No dia 15 de Fevereiro, Junot recebe a seguinte carta de Napoleão:
Paris, 29 de Fevereiro de 1808
Recebi a vossa carta de 14 de Fevereiro. Tascher ainda não chegou; ele chegará, sem dúvida, amanhã ou depois; suponho que ele não tardará. Vejo com prazer que desarmastes a cidade de Lisboa e o país, e que acelerastes o envio das tropas portuguesas para a França; mas vejo com pena que não tendes outro meio de incendiar a cidade e de a reduzir, se ela se revoltar, senão com as vossas baterias costeiras; e isso é um pobre e triste recurso. É preciso uma boa cidadela que, por pouco forte que seja, possa, com uma guarnição de 400 a 500 homens, ser inexpugnável pela populaça. Ela deve conter morteiros e víveres. A notícia do estabelecimento dessa cidadela dar-me-á a confiança e a segurança necessárias.
Não há dúvida que deveis ter em Lisboa um grande estado. Autorizei pôr à vossa disposição, para despesas de representação e despesas secretas, 50.000 francos por mês e uma outra soma de 5.000 francos por mês para ser aplicada em tratamentos extraordinários, despesas secretas, etc., aos generais, comandantes de praças e oficiais encarregados de missões. Por este meio, tereis o suficiente para satisfazer os vossos desejos.
[Fonte: Lettres Inédites de Napoléon Ier (An VIII - 1815) - Tome Premier, Paris, Librairie Plon, 1897 (deuxième édition), pp. 157-158].
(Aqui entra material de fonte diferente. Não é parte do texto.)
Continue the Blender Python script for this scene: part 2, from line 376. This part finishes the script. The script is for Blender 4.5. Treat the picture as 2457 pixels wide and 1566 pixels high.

Junot responde a esta carta no dia 16 de Março. Para além de lhe agradecer pela quantia posta à sua disposição, Junot acrescenta o seguinte:
[...] Nesta carta, Vossa Majestade parece ignorar que eu mandei armar, logo que aqui cheguei, uma cidadela de Lisboa; mas, Sire, aquilo a que eu chamei castelo é uma excelente citadela na qual há 800 homens e uma boa artilharia; ainda lá se trabalha para colocar obuses e morteiros em posição vantajosa; ordenei que fosse lá instalada uma sala de armas para a qual mandarei transportar as espingardas que estão no arsenal de terra e as resultantes do desarmamento dos Regimentos de milícia; há lá mantimentos e biscoito, e posso assegurar que nem toda a cidade de Lisboa reunida a forçaria.
As tropas portuguesas iniciaram o seu movimento, mas não é possível fazer uma ideia justa das dificuldades que há em fazer mover-se um regimento português quando se lhe manda sair da sua guarnição; cada regimento é recrutado na província cujo nome tem; na sua grande maioria, os soldados são casados, e muitos deles só comparecem à chamada para as revistas, que são feitas sem exactidão; nesta altura, em que terão de sair do país, a deserção será extremamente considerável; quando tiveram de recuar para o Rossilhão com os espanhóis, tiveram mais de um quarto de deserções, e no entanto vinham embarcados; se viessem por terra, teria sido metade; mas Vossa Majestade supõe que eu não consigo cumprir mais depressa por uma condenável negligência ou indolência. Suplico-vos que não tenhais essa ideia; eu faço o que se pode fazer num país onde a natureza das coisas e dos habitantes se opões constantemente a qualquer acção e onde encontramos sempre contra nós a oposição de uma inércia pior que a má vontade deliberada. [...]
[Fonte: Junot, Diário da I Invasão Francesa, Lisboa, Livros Horizonte, 2008, pp. 152-153 (n.º 100)].